My Pact to Become Good at Failure

Mandy Arioto honestly

All of these things have been said by my family in the past month …

“Mom, the only question you helped me with on my math paper is the one I got wrong.” She is in first grade, people.

“My mom says bad words sometimes, too.” To the lady in the grocery store who just said “Sh*t, why aren’t there any ripe avocados?” and then was embarrassed when she realized kids were around.

“Mom, why does the candy from Santa have TJ Maxx tags on it?”

“Really, the tooth fairy is running late again? Our tooth fairy is a total loser,” said by me.

“Mom, I am just going to sleep in my clothes because then I don’t have to get up as early.” Said by my tweenager. My reply? Sounds like a great idea.

And friends, these are just the things I am willing to put in print.

Sometimes I feel like a total failure as a mom. To be honest it doesn’t take much to convince myself I am letting the entire world down because of my failures both big and small. And it doesn’t just apply to mothering. I can tell you in great detail what I haven’t done and where I’m failing. It’s how my mind works. My identity has always been linked in a very unhealthy way to accomplishment. Which means that for me failure has always felt like the ultimate betrayal to my perfectionistic self.

Like most people, I have never enjoyed discussing my failures. I would recognize them and feel what is probably an excessive amount of guilt over them, but then I preferred to hold it all in and chastise myself for not being able to avoid it.

That is until I had kids.

It was then I consoled my littles who fell down when they were trying to take a wobbly first step, or a fourth grader who lost his class election, or a five-year-old who made her friend cry, and the words I spoke over them, “You are still awesome, this failure doesn’t define you, get up and try again, say you are sorry, make amends and then get back to playing.” All of these words were so different than the taunting words I offered my own soul when I experienced failure.

In a sense, motherhood offered me new eyes to see that failure can be the thing that saves us. This is what I’ve come to believe about failure: it’s good. Just like childbirth is good. And by good I mean incredibly painful. My first baby showed up after thirty-seven hours of labor thanks to a very intuitive nurse who told me that I needed to stop fighting the pain and instead to work with it. Failure hurts, but there is tremendous potential for goodness to be born through it.

Which is why a few years ago after a particularly big mistake, I decided to become really great at failure. To give it a new name and bestow it with fresh meaning, so I made a pact with myself and wrote down three things I would do when the shadows of failure threatened to block out the sun.

Here is my pact:

I will tell everybody. As much as my go-to emotion is going to be to want to hide, I give myself permission to fail publicly. I will not pretend I can hold it all together so no one feels sorry for me. When I mess up or my husband’s business implodes or the one brave thing I have been giving all my efforts to doesn’t happen, I will let other people in on it. I will share my shame because the world is healthier, and my soul is healthier when I do.

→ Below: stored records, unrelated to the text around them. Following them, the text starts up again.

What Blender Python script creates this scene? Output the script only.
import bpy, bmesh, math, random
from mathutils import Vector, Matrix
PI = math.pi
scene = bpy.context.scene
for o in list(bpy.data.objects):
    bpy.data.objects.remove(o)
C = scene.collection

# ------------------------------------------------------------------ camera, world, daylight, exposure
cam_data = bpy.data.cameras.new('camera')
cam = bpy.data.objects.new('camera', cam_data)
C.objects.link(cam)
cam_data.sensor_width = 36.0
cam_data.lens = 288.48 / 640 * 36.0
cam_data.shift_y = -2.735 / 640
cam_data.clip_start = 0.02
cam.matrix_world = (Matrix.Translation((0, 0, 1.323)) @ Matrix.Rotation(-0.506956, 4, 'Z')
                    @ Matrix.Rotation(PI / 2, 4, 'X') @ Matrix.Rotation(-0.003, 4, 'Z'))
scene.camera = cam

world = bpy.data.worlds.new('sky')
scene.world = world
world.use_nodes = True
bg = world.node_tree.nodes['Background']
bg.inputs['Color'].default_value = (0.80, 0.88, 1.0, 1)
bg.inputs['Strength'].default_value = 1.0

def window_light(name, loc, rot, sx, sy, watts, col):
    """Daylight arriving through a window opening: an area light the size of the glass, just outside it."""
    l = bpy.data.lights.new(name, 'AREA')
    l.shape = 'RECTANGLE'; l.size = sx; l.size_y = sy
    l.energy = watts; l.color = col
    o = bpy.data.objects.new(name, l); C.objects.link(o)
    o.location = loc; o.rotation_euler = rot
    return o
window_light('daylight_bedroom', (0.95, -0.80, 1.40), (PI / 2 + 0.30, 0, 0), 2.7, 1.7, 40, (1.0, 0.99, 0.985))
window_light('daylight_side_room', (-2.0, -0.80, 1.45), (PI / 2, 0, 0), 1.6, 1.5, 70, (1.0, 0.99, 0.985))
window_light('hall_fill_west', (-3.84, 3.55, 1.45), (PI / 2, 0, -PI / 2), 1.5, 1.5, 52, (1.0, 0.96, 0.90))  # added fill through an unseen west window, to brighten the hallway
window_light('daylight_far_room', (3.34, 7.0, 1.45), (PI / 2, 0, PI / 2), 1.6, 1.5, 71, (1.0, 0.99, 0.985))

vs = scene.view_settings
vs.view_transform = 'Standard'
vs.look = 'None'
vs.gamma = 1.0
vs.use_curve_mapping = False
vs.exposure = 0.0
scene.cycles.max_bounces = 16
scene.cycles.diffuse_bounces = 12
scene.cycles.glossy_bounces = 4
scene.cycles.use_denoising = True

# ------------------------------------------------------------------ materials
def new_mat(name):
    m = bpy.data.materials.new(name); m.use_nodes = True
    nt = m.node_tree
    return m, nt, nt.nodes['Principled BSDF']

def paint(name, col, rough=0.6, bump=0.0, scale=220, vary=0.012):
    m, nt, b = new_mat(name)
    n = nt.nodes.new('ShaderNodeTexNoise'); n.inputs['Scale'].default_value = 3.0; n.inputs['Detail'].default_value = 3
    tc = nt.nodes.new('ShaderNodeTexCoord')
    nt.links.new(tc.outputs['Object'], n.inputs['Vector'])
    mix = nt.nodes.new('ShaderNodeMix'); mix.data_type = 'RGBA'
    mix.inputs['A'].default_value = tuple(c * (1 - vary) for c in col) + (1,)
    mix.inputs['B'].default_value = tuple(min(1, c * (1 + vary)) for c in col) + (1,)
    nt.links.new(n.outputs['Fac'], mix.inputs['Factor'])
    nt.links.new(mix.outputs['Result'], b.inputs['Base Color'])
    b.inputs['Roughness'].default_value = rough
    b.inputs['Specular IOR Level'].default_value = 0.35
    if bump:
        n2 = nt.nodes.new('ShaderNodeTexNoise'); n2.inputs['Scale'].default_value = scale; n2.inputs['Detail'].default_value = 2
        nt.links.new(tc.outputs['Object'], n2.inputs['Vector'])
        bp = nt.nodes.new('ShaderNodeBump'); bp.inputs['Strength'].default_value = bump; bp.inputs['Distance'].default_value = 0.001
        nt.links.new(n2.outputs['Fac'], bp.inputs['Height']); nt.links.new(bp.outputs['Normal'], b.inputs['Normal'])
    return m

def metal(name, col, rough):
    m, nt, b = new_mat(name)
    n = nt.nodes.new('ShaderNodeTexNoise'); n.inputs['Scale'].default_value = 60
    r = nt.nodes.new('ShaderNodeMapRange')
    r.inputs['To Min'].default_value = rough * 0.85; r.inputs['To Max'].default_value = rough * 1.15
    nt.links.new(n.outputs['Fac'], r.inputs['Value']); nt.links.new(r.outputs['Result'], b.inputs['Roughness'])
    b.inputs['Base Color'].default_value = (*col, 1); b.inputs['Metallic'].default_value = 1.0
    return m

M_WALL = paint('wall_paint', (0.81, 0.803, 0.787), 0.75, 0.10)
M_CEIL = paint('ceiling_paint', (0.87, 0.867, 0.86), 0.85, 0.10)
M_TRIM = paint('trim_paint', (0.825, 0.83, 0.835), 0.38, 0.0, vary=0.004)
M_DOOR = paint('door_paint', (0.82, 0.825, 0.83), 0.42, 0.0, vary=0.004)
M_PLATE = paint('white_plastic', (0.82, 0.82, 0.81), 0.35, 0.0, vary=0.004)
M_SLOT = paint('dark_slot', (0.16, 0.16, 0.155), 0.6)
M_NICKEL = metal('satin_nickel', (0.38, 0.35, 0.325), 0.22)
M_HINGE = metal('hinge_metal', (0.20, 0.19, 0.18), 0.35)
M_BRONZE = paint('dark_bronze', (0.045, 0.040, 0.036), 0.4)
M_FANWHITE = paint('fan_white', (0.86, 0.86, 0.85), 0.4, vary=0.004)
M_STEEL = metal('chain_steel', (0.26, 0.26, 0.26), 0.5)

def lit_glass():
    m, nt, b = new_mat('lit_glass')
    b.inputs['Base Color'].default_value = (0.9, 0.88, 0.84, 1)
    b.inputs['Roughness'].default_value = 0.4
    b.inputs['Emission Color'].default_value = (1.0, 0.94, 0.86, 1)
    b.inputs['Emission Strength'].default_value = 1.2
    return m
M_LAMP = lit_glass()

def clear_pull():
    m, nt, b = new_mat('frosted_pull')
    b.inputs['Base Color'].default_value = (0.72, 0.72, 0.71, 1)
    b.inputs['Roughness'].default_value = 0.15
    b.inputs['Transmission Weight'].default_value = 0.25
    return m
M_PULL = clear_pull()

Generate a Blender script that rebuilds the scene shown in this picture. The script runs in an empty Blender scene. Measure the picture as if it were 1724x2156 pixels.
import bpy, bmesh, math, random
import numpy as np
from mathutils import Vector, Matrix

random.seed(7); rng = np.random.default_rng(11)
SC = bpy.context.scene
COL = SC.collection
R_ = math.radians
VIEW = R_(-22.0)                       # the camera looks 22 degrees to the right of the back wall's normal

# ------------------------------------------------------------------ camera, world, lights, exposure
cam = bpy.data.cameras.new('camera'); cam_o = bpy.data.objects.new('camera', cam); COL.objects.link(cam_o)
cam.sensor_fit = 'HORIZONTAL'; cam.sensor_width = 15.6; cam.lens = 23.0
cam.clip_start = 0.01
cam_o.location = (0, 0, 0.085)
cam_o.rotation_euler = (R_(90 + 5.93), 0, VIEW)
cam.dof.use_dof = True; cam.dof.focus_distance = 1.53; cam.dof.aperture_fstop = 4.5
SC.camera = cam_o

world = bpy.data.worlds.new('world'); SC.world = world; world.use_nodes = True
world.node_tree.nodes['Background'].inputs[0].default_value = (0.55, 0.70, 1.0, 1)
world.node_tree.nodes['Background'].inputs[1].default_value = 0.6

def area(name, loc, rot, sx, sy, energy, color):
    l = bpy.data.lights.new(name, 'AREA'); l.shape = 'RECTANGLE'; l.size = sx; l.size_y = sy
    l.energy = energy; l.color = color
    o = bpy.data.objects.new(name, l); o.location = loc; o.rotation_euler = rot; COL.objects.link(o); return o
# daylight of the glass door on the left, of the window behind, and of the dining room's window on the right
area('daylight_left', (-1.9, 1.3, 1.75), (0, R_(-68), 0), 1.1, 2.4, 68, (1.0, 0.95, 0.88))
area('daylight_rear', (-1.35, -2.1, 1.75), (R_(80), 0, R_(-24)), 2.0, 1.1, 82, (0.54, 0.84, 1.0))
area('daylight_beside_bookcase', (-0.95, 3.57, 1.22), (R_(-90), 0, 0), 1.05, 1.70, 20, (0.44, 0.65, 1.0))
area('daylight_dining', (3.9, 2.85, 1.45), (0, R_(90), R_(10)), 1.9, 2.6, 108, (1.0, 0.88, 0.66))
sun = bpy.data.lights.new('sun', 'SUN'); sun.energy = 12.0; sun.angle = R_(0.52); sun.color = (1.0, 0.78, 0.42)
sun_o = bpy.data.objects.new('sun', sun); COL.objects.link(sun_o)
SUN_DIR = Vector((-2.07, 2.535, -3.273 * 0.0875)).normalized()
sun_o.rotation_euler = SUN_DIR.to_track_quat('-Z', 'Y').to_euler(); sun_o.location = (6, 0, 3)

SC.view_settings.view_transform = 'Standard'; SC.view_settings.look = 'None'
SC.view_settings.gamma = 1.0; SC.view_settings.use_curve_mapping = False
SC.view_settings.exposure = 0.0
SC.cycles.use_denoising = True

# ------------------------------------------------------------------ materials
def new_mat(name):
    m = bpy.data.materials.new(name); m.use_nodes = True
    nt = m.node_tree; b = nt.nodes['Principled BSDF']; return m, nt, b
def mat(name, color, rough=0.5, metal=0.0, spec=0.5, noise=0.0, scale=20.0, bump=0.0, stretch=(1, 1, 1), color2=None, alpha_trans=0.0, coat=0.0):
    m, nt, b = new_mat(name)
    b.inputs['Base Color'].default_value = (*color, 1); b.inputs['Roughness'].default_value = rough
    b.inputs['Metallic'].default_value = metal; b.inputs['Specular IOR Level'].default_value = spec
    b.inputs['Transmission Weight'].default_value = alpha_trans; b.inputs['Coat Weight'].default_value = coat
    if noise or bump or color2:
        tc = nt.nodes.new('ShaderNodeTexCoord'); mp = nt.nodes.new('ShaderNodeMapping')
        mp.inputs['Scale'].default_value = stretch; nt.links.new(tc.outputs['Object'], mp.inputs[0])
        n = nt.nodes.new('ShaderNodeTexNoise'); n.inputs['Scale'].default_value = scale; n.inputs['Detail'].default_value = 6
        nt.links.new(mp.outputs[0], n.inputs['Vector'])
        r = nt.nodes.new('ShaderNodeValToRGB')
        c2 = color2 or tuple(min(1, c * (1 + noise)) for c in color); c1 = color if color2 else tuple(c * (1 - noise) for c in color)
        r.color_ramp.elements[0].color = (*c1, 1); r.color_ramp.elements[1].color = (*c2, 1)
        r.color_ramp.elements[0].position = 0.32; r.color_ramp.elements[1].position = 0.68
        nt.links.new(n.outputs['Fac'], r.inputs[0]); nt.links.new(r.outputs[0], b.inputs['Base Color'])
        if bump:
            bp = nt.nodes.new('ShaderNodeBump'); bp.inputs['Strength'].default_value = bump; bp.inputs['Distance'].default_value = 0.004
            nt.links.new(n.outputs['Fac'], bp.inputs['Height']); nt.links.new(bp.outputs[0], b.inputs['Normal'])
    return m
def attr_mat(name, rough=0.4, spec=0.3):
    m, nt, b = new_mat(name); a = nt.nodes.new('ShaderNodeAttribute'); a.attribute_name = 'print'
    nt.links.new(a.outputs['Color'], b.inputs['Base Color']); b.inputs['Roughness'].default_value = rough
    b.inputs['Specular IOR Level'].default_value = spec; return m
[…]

I will pity party. I think it is important to feel my feelings, for a little while. This means that I will feel the blow, curse, sob and throw myself a pity-themed party. But as soon as the party is over, I will get up and begin the real work of pulling my weary bones up off the ground and breathing life into the wreckage. In her book, Bittersweet, my friend Shauna Niequist says, “ … this is where our insides open up and we are delivered right into the palm of God’s hand, which is where we wanted to be all along, except that we were too busy pushing and pulling our life into exactly what we thought it should be.” Failure has the capacity to show us who we’ve become, in the worst ways, and also in the best ways. Because of this, I will choose to find shimmers of light in the shadows and will become masterful at learning whatever I can from the experience so that the failure doesn’t go to waste.

I will remember Myshkin. It seems to me so much of the guilt and shame we experience around failure is wrapped in our understandings of what success is. One of my favorite TED talks is by a guy named Myshkin Ingawale. Myshkin is a scientist who used his talk to explain how he was driven to create technology that would help test for anemia because people were dying unnecessarily. He says, “I saw this need. So you know what I did? I made it.” And the entire audience bursts into deafening applause. And then he said, “But it didn’t work. And then I made it 32 more times, and then it worked.” It seems to me success is simply getting up and trying again. And again and again. The truth is when I think back to my greatest successes, they all have come on the heels of my greatest failure. Remember, success is simply trying again.

Sister, it seems to me if you want to do brave things and influence the people around you and maybe even the world, you’re going to fail. You’re going to stumble. You’re going to fall. It’s part of the journey. The trick is to open your hands, unclench and live freely. Life is too short to be grasping for perfection, guarded and afraid of failing. So fail gloriously and then get up and try again. Fail again and try again and again.